Volvemos a “organizar” para entender que el cambio de significado de la palabra es más que substancial. Es un mecanismo de supervivencia en sí, que aleja a aquellos que la utilizan de la mala conciencia que supone priorizar la vida de uno sobre la de otros. Organizar en el contexto de los campos de concentración, supone volver a nacer en un mundo nuevo, en el que la vida ya no tiene ni valor ni sentido, y en el que la existencia como persona ha dado paso a un nuevo concepto de ser humano, en el que ya no se es humano.
En un contexto como este, ya no cabe la reciprocidad.

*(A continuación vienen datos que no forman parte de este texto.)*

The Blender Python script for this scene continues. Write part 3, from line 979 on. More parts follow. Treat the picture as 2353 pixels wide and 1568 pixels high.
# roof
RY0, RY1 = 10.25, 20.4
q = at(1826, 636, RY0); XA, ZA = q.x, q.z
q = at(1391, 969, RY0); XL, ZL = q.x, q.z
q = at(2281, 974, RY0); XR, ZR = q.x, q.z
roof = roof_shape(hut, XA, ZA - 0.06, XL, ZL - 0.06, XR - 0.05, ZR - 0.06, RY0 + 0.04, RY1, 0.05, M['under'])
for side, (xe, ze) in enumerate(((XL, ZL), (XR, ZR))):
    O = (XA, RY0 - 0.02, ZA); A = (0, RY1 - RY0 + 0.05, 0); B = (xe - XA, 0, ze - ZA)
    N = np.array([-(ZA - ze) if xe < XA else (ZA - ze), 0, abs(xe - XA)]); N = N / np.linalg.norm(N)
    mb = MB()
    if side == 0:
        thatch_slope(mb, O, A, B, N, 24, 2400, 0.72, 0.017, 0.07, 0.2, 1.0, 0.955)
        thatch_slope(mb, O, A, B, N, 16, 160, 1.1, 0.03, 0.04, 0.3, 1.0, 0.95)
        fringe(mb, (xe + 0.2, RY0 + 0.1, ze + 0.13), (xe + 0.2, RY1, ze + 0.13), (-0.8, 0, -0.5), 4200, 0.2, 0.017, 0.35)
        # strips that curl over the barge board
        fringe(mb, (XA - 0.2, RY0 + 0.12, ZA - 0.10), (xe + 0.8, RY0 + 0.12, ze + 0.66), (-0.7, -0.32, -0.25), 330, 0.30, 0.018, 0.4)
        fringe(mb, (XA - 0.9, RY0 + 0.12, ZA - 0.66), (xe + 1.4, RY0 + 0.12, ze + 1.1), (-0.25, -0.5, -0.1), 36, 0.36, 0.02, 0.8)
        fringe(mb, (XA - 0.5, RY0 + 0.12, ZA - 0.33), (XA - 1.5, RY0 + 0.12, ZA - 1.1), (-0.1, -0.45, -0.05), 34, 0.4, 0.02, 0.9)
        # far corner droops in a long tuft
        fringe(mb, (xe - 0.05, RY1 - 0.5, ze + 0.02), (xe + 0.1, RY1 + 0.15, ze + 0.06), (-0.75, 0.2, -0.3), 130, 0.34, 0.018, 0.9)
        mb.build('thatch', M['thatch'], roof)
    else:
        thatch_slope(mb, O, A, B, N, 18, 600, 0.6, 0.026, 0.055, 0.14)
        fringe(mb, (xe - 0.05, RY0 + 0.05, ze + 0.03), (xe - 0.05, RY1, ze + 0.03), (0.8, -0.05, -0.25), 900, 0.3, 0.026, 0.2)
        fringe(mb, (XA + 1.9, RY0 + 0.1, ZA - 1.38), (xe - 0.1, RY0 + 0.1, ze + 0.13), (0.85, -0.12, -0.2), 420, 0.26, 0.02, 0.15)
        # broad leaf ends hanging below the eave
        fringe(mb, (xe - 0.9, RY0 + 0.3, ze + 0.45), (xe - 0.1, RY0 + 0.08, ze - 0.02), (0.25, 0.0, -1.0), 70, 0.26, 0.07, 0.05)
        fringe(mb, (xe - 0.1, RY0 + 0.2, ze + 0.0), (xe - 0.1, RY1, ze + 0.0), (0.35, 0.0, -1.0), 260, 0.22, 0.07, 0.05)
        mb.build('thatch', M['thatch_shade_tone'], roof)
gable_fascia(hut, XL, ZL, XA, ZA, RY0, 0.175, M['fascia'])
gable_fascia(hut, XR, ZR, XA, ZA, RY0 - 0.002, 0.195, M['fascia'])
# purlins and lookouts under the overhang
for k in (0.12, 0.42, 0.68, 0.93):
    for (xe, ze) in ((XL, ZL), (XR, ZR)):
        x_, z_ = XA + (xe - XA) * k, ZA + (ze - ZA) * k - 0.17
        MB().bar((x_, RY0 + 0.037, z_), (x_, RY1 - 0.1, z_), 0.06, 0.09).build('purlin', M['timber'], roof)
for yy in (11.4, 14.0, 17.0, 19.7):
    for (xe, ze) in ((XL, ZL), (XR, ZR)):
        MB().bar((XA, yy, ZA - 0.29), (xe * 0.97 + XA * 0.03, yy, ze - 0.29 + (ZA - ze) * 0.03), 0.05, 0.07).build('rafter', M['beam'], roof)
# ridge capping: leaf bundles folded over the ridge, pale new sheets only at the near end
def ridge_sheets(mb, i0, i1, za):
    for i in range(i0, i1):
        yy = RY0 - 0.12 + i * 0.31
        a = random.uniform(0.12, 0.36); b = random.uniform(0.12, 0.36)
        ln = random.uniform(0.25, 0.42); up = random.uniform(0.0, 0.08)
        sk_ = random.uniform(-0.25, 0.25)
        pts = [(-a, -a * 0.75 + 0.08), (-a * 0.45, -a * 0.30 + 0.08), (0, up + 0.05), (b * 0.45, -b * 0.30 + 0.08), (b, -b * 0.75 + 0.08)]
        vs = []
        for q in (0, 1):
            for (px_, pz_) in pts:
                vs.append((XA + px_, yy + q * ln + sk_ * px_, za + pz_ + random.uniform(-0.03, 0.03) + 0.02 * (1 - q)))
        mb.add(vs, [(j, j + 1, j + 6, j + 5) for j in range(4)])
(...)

Ésta, podría suponer la muerte directa de la propia persona, con lo que pierde su sentido. Los lazos de parentesco han quedado truncados, y la amistad queda supeditada a la propia supervivencia. La reciprocidad negativa se transforma en la única vía posible para no dejar de existir, y la conciencia personal deja de suponer un problema.
Es ese el encuentro con la propia sombra. La necesidad de valorar si es lícito sobrevivir en un mundo en el que nuestra existencia ha dejado de tener valor, y en el que ya no se es persona. Aun sabiendo que puede ser un estado temporal, en la atemporalidad de los campos de concentración no debía ser posible mirar más allá del día a día.
Qué se está dispuesto a hacer para sobrevivir: organizar, traicionar, mentir, denigrar, o sencillamente aislarse de lo que se ha sido hasta entonces, para ser otra cosa distinta.
Cabría considerar cuál fue la evolución de aquellas personas que salieron de los campos, y que tuvieron que volver a su yo anterior, a sus valores socialmente aprehendidos. Habría que saber si fueron capaces de dejar atrás ese concepto tan horrible de “organizar” que aprendieron de manera forzada, y que les transformó en autómatas de la supervivencia.
¿Serían capaces de derrocar a la tiranía que supone someter a la conciencia a un estado de embriaguez constante? ¿Podrían acallar esas voces que les decían que el objetivo era vivir, aunque ello supusiera la muerte de sus iguales?
En todo caso, no está en nuestras manos juzgar ni decidir lo que es lícito y lo que no en una situación tan horriblemente dantesca. Por encima de las acciones cometidas, por injustificables o inexplicables que nos parezcan, cabe como siempre valorar el contexto, el entorno, la situación.
Las acciones, aunque oscuras y perniciosas, son siempre un modo de conocimiento del ser humano, y deben servirnos para avanzar, y no caer en los errores que nos han supuesto un lastre como especie. Quedémonos aquí con el concepto de que las palabras solamente tienen el significado que les pertoca en un tiempo y espacio determinados, y que el resto, es irrelevante.